For two hours I struggled through alternating hot flashes and frigid chills. My head pounded while my stomach turned with intense fits of nausea. I shivered under blankets only to be sweltering moments later. The physical distress felt like an inescapable torture.
Silently my heart cried out for deliverance but my lips could barely utter a word. In between shallow breaths I tried to plead with God. "Please, God, please..." were the only words I could speak in the dark of night.
In my helpless state I laid as still as I could in my bed, too exhausted to move. The weight of my body was paralyzing. My body's burden was too much for me to bear. So I gave up. I released my breath and surrendered.

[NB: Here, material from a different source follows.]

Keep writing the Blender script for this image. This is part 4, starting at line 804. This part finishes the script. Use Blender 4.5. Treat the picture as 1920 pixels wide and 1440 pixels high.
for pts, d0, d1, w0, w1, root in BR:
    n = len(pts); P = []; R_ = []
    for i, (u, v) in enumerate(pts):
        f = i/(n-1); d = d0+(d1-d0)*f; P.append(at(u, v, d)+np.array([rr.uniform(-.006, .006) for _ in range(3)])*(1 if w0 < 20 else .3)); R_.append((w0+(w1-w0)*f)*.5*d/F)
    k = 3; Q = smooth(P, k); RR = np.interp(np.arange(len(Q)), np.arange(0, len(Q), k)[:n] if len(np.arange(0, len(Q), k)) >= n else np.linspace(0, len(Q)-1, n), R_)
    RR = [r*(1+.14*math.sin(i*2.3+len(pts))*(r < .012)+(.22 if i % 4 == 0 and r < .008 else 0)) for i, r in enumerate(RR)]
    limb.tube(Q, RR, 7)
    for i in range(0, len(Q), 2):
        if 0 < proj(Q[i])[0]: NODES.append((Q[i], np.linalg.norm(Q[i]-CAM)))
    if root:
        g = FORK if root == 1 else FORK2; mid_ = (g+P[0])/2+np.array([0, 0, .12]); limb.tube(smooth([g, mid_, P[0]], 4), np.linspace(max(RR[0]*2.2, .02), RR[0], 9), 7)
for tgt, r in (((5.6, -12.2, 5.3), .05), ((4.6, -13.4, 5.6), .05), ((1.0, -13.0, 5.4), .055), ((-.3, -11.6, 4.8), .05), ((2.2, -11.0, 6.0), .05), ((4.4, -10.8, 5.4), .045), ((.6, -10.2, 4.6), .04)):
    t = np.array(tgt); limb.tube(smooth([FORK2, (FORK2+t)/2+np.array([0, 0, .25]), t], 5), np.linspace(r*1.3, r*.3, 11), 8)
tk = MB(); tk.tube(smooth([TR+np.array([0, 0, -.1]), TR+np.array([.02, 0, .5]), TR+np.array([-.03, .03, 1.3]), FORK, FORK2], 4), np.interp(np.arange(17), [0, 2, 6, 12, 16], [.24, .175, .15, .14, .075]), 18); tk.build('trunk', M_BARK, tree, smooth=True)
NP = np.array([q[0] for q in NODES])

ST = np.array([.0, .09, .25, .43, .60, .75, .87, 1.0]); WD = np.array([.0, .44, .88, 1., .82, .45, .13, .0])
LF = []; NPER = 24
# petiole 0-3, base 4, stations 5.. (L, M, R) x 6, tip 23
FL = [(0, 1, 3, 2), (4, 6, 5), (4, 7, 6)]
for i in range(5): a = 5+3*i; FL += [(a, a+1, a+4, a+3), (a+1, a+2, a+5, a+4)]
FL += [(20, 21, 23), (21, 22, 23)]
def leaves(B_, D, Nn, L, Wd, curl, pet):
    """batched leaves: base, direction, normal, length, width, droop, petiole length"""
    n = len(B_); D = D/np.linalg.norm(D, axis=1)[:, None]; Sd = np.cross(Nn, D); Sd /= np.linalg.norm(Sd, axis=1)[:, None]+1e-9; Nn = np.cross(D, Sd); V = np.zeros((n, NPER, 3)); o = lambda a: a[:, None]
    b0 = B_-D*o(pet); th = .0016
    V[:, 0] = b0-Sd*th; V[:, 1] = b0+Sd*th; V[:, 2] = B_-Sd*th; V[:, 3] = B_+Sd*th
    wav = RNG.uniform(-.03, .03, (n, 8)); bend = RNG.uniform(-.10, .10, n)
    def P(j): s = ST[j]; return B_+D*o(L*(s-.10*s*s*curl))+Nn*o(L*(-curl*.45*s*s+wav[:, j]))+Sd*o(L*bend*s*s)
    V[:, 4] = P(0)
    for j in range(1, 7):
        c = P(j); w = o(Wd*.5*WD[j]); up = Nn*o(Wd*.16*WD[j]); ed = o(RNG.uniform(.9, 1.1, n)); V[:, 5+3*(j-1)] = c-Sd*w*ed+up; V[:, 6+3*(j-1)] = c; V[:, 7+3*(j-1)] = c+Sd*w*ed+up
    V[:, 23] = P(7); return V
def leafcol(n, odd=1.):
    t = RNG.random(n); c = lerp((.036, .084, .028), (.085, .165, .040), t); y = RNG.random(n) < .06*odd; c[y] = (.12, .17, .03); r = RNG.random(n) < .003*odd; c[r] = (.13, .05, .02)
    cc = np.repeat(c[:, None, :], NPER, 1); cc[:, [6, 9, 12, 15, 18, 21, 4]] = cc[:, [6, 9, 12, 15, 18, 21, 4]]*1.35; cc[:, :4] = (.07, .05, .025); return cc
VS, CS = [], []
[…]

I quieted the silent cries of my heart and stopped begging God to intervene.
In that moment a new peace came over me. My breathing was still shallow and my stomach was still in knots but my soul was calm. It was ready for whatever would come next. My spirit was lifted out of that darkness, out of that suffering, and given a serene, soft place. In that moment a new rest, one that transcended my body's burden, washed over me.

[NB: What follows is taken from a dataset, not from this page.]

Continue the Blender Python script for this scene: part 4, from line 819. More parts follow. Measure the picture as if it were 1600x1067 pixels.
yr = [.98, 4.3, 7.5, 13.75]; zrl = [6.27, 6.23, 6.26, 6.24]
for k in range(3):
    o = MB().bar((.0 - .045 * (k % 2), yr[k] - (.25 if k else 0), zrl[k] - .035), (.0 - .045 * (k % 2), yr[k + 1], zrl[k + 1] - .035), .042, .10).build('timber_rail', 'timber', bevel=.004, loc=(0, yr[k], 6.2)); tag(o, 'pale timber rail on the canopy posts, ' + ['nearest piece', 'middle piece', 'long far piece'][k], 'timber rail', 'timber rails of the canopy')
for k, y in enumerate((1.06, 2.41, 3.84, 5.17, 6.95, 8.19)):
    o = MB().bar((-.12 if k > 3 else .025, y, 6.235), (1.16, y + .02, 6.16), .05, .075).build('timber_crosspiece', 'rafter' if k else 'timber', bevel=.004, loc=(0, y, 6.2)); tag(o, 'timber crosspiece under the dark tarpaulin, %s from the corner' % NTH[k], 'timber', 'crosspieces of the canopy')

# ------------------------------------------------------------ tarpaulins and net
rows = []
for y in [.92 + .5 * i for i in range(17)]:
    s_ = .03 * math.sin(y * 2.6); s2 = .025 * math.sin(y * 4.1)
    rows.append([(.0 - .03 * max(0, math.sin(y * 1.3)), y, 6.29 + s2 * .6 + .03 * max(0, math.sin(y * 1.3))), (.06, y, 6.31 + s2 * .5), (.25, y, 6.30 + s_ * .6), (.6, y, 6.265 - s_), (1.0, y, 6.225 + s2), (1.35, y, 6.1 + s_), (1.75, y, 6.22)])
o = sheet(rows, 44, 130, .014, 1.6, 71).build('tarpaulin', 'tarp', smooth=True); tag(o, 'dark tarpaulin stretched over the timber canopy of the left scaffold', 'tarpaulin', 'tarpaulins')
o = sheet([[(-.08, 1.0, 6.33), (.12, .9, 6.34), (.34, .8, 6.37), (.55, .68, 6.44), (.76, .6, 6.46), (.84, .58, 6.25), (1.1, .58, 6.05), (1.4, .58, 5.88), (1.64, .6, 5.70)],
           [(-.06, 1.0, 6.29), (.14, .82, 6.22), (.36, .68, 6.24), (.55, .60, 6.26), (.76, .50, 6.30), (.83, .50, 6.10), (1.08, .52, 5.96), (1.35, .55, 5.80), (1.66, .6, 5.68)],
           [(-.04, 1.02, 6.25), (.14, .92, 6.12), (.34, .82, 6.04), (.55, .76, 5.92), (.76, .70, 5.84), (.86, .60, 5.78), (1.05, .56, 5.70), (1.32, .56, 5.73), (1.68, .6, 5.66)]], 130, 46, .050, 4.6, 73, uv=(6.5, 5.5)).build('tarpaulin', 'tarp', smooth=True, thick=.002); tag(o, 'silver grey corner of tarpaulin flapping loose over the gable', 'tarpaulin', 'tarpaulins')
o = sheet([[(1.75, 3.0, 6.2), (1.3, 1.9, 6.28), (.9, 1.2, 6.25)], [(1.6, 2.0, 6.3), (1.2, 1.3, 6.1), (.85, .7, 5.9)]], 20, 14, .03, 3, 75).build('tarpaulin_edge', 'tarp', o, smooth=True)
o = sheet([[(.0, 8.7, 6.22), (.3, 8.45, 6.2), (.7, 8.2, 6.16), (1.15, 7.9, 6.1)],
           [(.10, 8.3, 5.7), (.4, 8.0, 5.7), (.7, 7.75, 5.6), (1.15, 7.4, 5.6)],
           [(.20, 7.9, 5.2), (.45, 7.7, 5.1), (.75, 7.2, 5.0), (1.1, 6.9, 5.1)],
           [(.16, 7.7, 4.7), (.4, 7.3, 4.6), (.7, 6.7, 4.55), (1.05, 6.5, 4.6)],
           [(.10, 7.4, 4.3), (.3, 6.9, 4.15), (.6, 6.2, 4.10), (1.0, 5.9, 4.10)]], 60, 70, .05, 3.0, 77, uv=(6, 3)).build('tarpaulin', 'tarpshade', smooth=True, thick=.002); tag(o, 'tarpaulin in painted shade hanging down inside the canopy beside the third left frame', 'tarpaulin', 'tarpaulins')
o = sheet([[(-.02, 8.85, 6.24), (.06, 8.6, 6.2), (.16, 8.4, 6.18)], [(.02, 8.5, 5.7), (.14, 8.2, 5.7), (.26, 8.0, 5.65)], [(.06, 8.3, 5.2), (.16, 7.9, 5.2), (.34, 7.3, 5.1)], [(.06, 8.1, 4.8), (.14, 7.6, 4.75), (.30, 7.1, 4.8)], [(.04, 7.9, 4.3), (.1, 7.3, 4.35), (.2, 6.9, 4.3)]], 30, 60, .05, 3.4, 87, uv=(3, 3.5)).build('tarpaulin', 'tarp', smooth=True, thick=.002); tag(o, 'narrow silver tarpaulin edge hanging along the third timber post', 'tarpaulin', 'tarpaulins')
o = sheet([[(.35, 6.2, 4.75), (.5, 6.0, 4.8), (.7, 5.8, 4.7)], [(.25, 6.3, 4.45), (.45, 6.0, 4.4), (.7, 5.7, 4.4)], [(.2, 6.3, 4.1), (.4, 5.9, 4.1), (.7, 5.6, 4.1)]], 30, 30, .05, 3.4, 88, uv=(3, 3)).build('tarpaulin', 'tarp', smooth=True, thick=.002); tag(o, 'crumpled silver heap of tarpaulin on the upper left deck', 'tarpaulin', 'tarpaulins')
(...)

I'll never know how many minutes ticked by from that moment until my eyes shut and sleep enveloped me but I know it didn't take long. Although my body wasn't out of its misery, my soul was full of vitality. My heart was full of trust and assurance in spite of the trouble my body was facing. Despite the darkness of that physical and emotional night, my heart was delivered into the light. My soul was given a heavenly place and a peace that transcended my understanding.
And so I slept.
I slept without fits of tossing and turning. I slept without nightmares or terrors of demise. I slept soundly. I slept in peace.
And then I awoke. The next morning God had restored to me normal breathing and released the ache in my stomach. But that wasn't the true miracle of what He did for me that fateful night. More important and lasting than any physical relief He delivered was the relief He brought to my soul. He allowed me to teeter on the the brink of a crisis and, when I cried out to Him, He indeed heard my plea - the most pressing plea of my heart.
As I begged God to release me I thought I was pleading for rescue to deliver me from my physical torture. But God saw my greater need. He saw my need to be rescued from myself. He saw my need for my soul to be surrendered. And He answered that plea. He delivered my heart from the edge of destruction and brought me into His perfect peace. He surrounded me with His spirit and carried me with grace and mercy. When I let my eyes close and my worries go, God swept in with wings like an eagle and carried me, body and soul, to His perfect and eternal safe haven.